Not so long ago i came across an article about growing apart from a best friend. i was in particular very interested in it as such a thing never happen to me, or lets say never happen to me in a conscious dramatic way like girl and boy breaking up – the best-girlfriend-breakup never happen to me and so i was very curious on how such a thing one person is experience and also dealing with it. with the help of this article and my own imagination i thought i might come feeling-wise very close to the ones you had with an old boyfriend. After all your heart must be broken must’n it? -it must.
Sadly the run on my non-experince had to end this year and so i was now also becoming one member of ‘the Club of divorced besties.’
Saying so, looking back on the last years i could not tell that this would happen to us. Ever.
It was one of these magical connection-at-first-sight- friendships. We met one day in a Bar in Melbourne. She was your friendly Bartender with a smile, i was the customer with a passion for tequila. Sortly after the hello we hit on our first funny conversation, found our passion for bikes and also realised that the both of us having a german background. It was a great night at this bar and a lot of fun going back to the bar to order more drinks for my friends and me. At some point it was time to leave and so we did.
It was only until a year and a half later as we would meet again. This time it was at my bar. I was the working Bartender and she the guest. Her Aunty was here for a visit from Switzerland and it happen to be that on of her friends was on of my waitress and so we all ended up at dinnertime at this one particular place that one wednesday night.
We recognised each other straight away and the excitement was once again big on both sides.

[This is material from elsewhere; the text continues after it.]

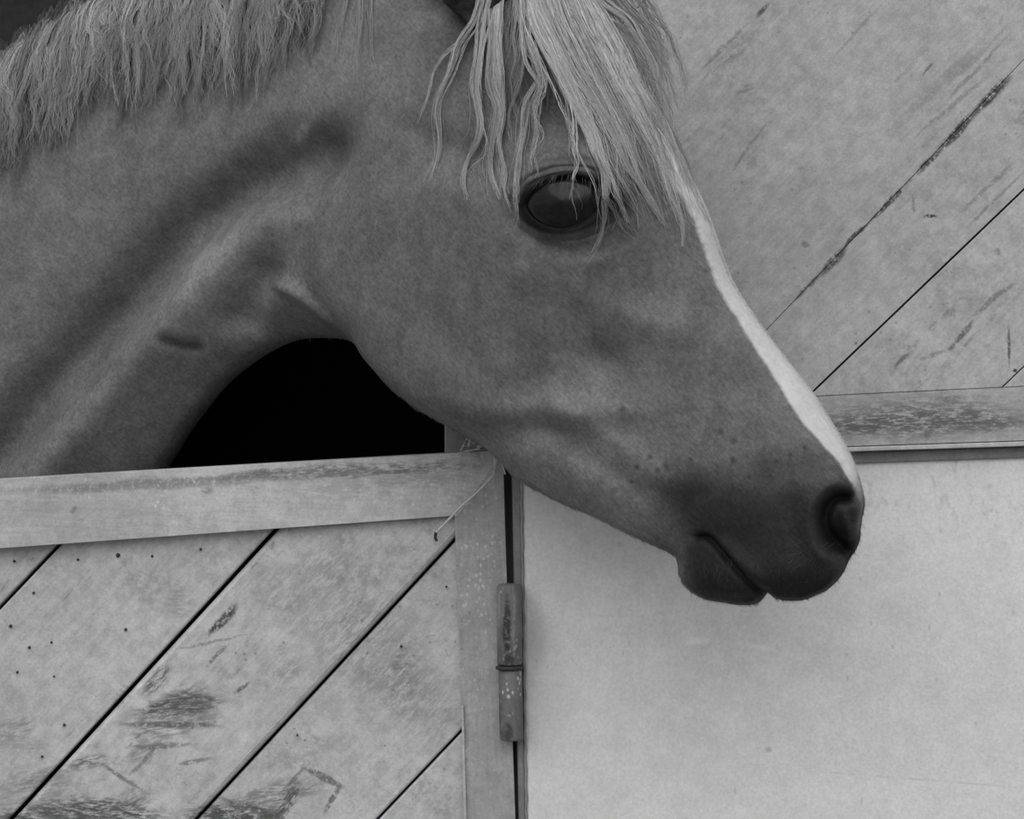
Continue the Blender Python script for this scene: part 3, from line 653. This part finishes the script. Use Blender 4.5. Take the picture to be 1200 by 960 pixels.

This time we would make sure not to lose track of each other again. And from there it was it, we where thigh as sisters who loved to spend there free time together, called each other daily; around the clock and to the most deadliest hours when life came down. We went to the festivals and had the best experience together E.V.E.R., danced, laughed, tripped, came down, created new project, went on trips, spend each others bithdayweeks, connected each others friend cycles, even worked together from time to time.
Life was Bloody-Oh-Good!
And than BAM with the mail came the massage that i have lost my Visa and the right to stay in Australia. It was pretty unexpected ai i worked with a migration lawyer on this and no one saw this coming. So out of the blue I had 28 days to pack down and clean out 6 years of living. 28 days to minimalize my house and household to vanish everything i earned and worked for till it would fit in a small suitcase of 18 kg that would fit with me on the plane to fuck-don’t-care. But all the loss of materials wouldn’t matter as much as the fact that i had to say ‘auf wiedersehen’ to my dear friend who i have so madly fallen in sistermance with.
Of course we would promise us a world full of catch ups and stay-in-touchies before i would finally depart. And for a good year things went well the way we promised. Skype was now our new best team buddy and all 3 of us would spend a lot of time together. We even met a few month later for christmas in thailand and celebrated the full moon in its most kohphangnan style. Connections where tight and everything still felt the same way we once left them behind. we returned back to our homes and believed things between us would never change. At least so i did.
And then there was it, the moment where things started to turn. I can exactly nail it down to a moment. One day we where both on Skype honest and in tears over missing each other the next month we where texting and response wasn’t coming anymore. Mails got shorter and shorter and whats app reduced to a few text avery few month. The skye club was closed by now.
My partner kept telling me that his is the way things go, from the eye from the heart but me the eternal believer couldn’t agree on this thought and so i kept telling myself that she is just busy with life.
Two weeks ago i got my final wake up call. She was here for a visit and i was sooo excited to see her. Even tho i have to be honest things went a bit strange the way communecation now went related to the no-response over the past month. I couldn’t let go of my happiness as i usually would have and i felt like there was something holding her back too. The fact that she would stay with other friends and we wouldn’t ge to see her till the 3rd day dint really help to feel better about it. But then there it was, the first catch up after a year and a half. She was two and a half hours late and i was already in tears, devastated over the loss of my true friendship and ready to leave the house when the door bell rang. It was such a strange feeling when we finally meet. we hugged but it all felt so wrong. We spend a few hours together and hope that we would get over this was big and strong but the next days would clear that there wasn’t a ‘old’ connection left. She only made a few hours time and mostly there where other people involved, we never got the time to us. It was frustrating and disappointing and when we talked about it i realised that this wasn’t what she had in mind or need. As much lovely as a person she is i realised than that it was time to let go and give her the freedom she was asking for. It truly was not easy and when i think about her now i only remember the friend i spend my best summer in melbourne with and the love i have for this summer for her in my heart. I feel like this is only where i should leave her, in the past, in my memories, blessed with all the love towards her.
There is no blame for changing and growing and instead of seeing the things we miss we should remember the good times we once shared and look forward to new good times with new good people in new good places and live on.